Sri Lanka’s army also set up a new brigade in Kinniya near the eastern port of Trincomalee, where thousands of angry people last week besieged a government office after fighting with the navy in pursuit of suspected “grease devil”.

The increased deployment came a day after a mob killed a police officer in the northwestern town of Puttalam. Troops have remained out in force since Sri Lanka’s government won a 25-year civil war in May 2009 with the Tamil Tiger ethnic separatists.

“The military and the police are doing the patrols in the towns and the areas affected by the incidents in the east, northwest and north,” military spokesman Brigadier Nihal Hapuarachchi said.

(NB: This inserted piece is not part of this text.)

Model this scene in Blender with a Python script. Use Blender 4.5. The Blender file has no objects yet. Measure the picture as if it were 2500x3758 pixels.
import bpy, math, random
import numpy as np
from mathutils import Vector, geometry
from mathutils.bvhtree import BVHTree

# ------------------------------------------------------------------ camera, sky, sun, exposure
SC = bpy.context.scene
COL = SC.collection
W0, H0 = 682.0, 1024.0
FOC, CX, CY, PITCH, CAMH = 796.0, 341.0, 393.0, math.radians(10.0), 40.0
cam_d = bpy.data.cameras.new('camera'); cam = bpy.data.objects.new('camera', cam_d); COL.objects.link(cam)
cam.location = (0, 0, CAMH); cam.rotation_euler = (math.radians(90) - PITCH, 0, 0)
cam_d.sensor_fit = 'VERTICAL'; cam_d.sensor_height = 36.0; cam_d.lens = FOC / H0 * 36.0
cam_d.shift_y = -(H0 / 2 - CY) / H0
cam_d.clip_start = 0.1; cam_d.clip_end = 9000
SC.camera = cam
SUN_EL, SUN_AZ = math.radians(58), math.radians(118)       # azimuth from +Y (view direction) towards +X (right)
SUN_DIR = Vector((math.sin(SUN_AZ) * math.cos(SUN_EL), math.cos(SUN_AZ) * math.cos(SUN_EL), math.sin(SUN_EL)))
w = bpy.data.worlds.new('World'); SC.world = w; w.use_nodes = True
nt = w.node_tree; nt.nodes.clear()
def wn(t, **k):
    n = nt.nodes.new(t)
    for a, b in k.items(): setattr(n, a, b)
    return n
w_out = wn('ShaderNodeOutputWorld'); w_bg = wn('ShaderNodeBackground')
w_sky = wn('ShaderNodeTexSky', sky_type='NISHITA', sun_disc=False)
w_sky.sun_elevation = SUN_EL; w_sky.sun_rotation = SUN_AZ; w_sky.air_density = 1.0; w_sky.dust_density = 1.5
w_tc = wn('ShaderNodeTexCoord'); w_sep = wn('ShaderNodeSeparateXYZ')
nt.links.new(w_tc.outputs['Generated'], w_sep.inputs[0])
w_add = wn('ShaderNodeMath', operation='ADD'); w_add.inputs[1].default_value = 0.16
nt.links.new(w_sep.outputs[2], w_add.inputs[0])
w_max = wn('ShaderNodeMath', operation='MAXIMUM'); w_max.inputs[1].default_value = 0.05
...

More than 30 incidents of violence and vigilantism have been reported in eight districts of the country, primarily in areas inhabited by minority Muslim or Tamil people as the government and opposition trade blame over the phenomenon.

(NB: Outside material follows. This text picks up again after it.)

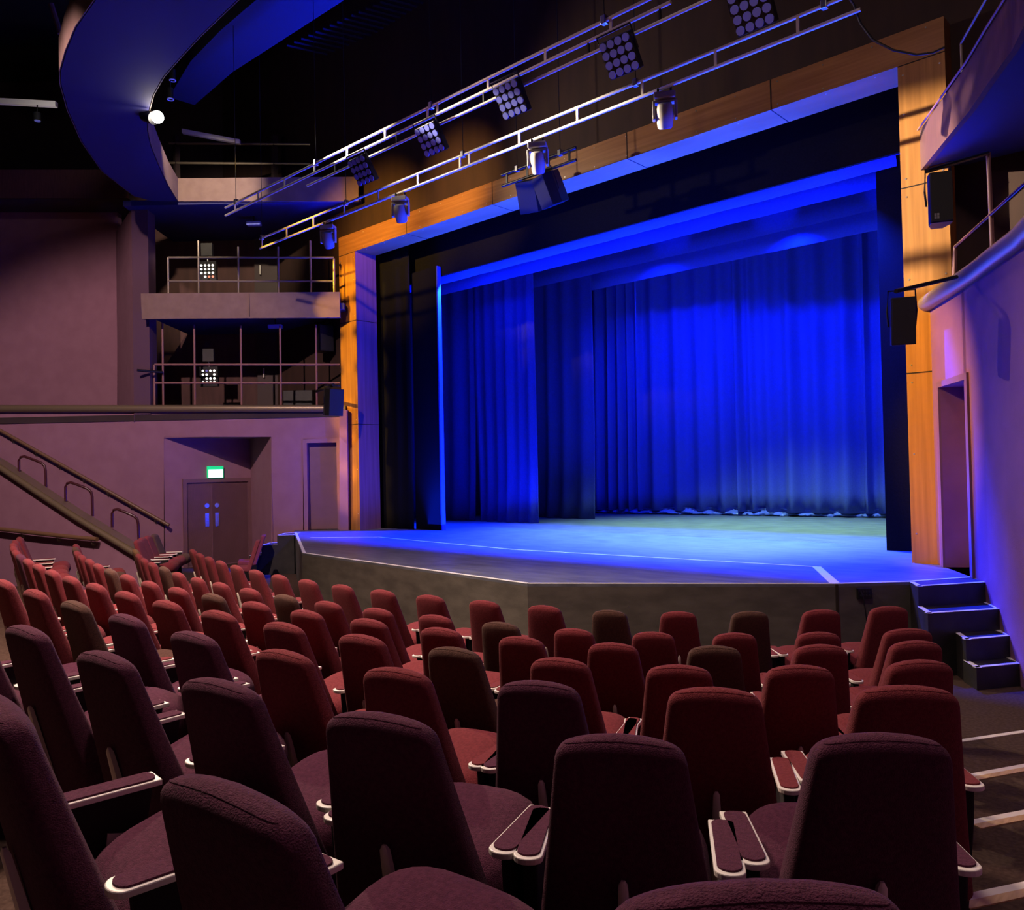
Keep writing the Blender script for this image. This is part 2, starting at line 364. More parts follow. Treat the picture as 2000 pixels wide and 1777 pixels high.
# ------------------------------------------------------------------ stage
c0 = UZ(575, 1040, ST); c1 = UZ(590, 1080, ST); c2 = UZ(1030, 1140, ST); c3 = UZ(1637, 1140.5, ST); c4 = UZ(1777, 1136.5, ST); c5 = UZ(1905, 1127.5, ST)
front = [c0, c1, c2, c3, c4, c5]
back = [Vector((1.5, 10.6, ST)), Vector((1.5, 23.5, ST)), Vector((-22, 23.5, ST)), Vector((-22, 11.9, ST)), UD(684, 1037, DW+0.1), UD(575, 1037, DW)]
back[4].z = back[5].z = ST
t = thing('stage', 'raised stage platform with white taped edge and scuffed boards', 'stage', (-9, 9, 0))
MB().prism([Vector((p.x, p.y, ST-0.03)) for p in front+back], (0, 0, 0.03)).build('stage_boards', 'stage_floor', t)
MB().prism([Vector((p.x, p.y, 0.0)) for p in front+back], (0, 0, ST-0.03)).build('stage_front', 'stage_front', t)
def strip(pts, wd, z, th=0.004):
    mb = MB()
    for a, b in zip(pts[:-1], pts[1:]):
        a = Vector((a.x, a.y, z)); b = Vector((b.x, b.y, z)); d = (b-a).normalized(); nn = Vector((-d.y, d.x, 0))*wd/2
        mb.prism([a-nn, b-nn, b+nn, a+nn], (0, 0, th))
    return mb
def inset(pts, k):                                # the edge tape sits just inside the edge
    o = []
    for p in pts: o.append(Vector((p.x, p.y, p.z))+(Vector((-9, 13, ST))-p).normalized()*k)
    return o
strip(inset(front, 0.035), 0.05, ST).build('edge_tape', 'tape', t)
t0 = [UZ(x, y, ST) for x, y in ((606, 1050), (740, 1049), (1000, 1073), (1300, 1090), (1595, 1107))]
mb = strip(t0, 0.045, ST); c3i = inset([c3], 0.06)[0]
mb2 = strip([t0[-1], c3i], 0.10, ST); mb.add(mb2.v, mb2.f); mb.build('lift_tape', 'tape', t)
u = (c2-c3).normalized()
MB().prism([c3+Vector((0, 0, -ST)), c3+u*0.03+Vector((0, 0, -ST)), c3+u*0.03, c3], Vector((u.y, -u.x, 0))*(0.004 if Vector((u.y, -u.x, 0)).dot(EYE-c3) > 0 else -0.004)).build('lift_joint', 'seam', t)
# socket box on the stage front
w3 = (c4-c3); w3.z = 0; w3.normalize(); nn = Vector((w3.y, -w3.x, 0))
def on_front(px, py): return UPL(px, py, c3, c4)
t = thing('socket_box', 'black socket outlet box on the stage front beside the right hand steps', 'socket box', on_front(1686, 1158))
pc = on_front(1686, 1158)
MB().prism([pc+w3*a+Vector((0, 0, z)) for a, z in ((-0.075, -0.055), (0.075, -0.055), (0.075, 0.055), (-0.075, 0.055))], nn*0.04).build('box_body', 'black_metal', t, bevel=0.004)
mb = MB()
for a in (-0.045, -0.015, 0.015, 0.045):
    for z in (-0.02, 0.022): mb.disc(pc+w3*a+Vector((0, 0, z))+nn*0.04, nn, 0.010, 0.006, 10)
mb.build('socket', 'speaker_grille', t, smooth=30)
mb = MB().tube([pc+w3*-0.045+nn*0.05+Vector((0, 0, 0.02)), pc+w3*-0.04+nn*0.09+Vector((0, 0, -0.06)), pc+w3*0.0+nn*0.06+Vector((0, 0, -0.3)), pc+w3*0.03+nn*0.06+Vector((0, 0, -0.68))], 0.006, 6)
tag(mb.build('power_cable', 'black_metal', smooth=60), 'thin black cable hanging down the stage front from the socket box', 'cable')
# steps
def tread_tape(corners, z, wd=0.045, skip=()):
    mb = MB(); n = len(corners)
    cen = sum((Vector(c) for c in corners), Vector())/n
    cs = [Vector((c[0], c[1], 0)) for c in corners]; ce = Vector((cen.x, cen.y, 0))
    for i in range(n):
        if i in skip: continue
        a, b = cs[i], cs[(i+1) % n]; d = (b-a).normalized(); q = Vector((-d.y, d.x, 0))
        if q.dot(ce-a) < 0: q = -q
        mb.prism([Vector((p.x, p.y, z)) for p in (a, b, b+q*wd, a+q*wd)], (0, 0, 0.004))
    return mb
t = thing('stage_steps', 'black four tread steps up to the stage beside the purple right wall', 'steps', UZ(1940, 1340, 0))
treads = [((1793, 1145), (1935, 1136.5), (1905, 1127.5), (1777, 1136.5), ST), ((1812, 1198), (1957, 1189), (1931, 1177), (1796, 1187), ST-0.208),
          ((1886, 1249), (1979, 1241), (1954, 1231), (1868, 1237), ST-0.416), ((1907, 1304), (2002, 1295), (1976, 1285), (1886, 1292), ST-0.624)]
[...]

Traditionally in Sri Lanka, a “grease devil” was a thief who wore only underwear and covered his body in grease to make himself hard to grab, but the new iteration has a more sinister reputation as prowling attacker of women.

“It is a new kind of fear psychosis,” lawyer Gomin Dayasiri, who has often supported the government’s more nationalistic positions, told Reuters. “It is certainly an organised fear psychosis to destabilise the society.”

The government has said the “grease devil” panic started with criminals taking advantage of traditional beliefs in spirits and devils in Sri Lanka’s rural areas, but has been hijacked by political opponents trying to spread mayhem.

It blamed the Marxist Janatha Vimukthi Peramuna (JVP) party, which led bloody insurrections in 1971 and 1988-89 stoked among the rural population, for spreading the panic.

The JVP denies it is behind it, and has suggested in parliament that government-linked forces may be responsible, saying female blood was required to find an ancient gold treasure or help prolong President Mahinda Rajapaksa’s rule.

Opposition parties have also said the government may be stirring up pandemonium as an excuse to extend tough wartime emergency regulations, amid Western pressure to lift them.

“This government can justify the continuation of the emergency only by showing that the police can’t control civil life, that to maintain law and order it needs military on the ground,” an opposition-linked analyst told Reuters on condition of anonymity, fearing retaliation from authorities.

Prime Minister D.M. Jayaratne this month told parliament the government may lift the emergency laws, but is awaiting the recommendation of Rajapaksa’s national security council.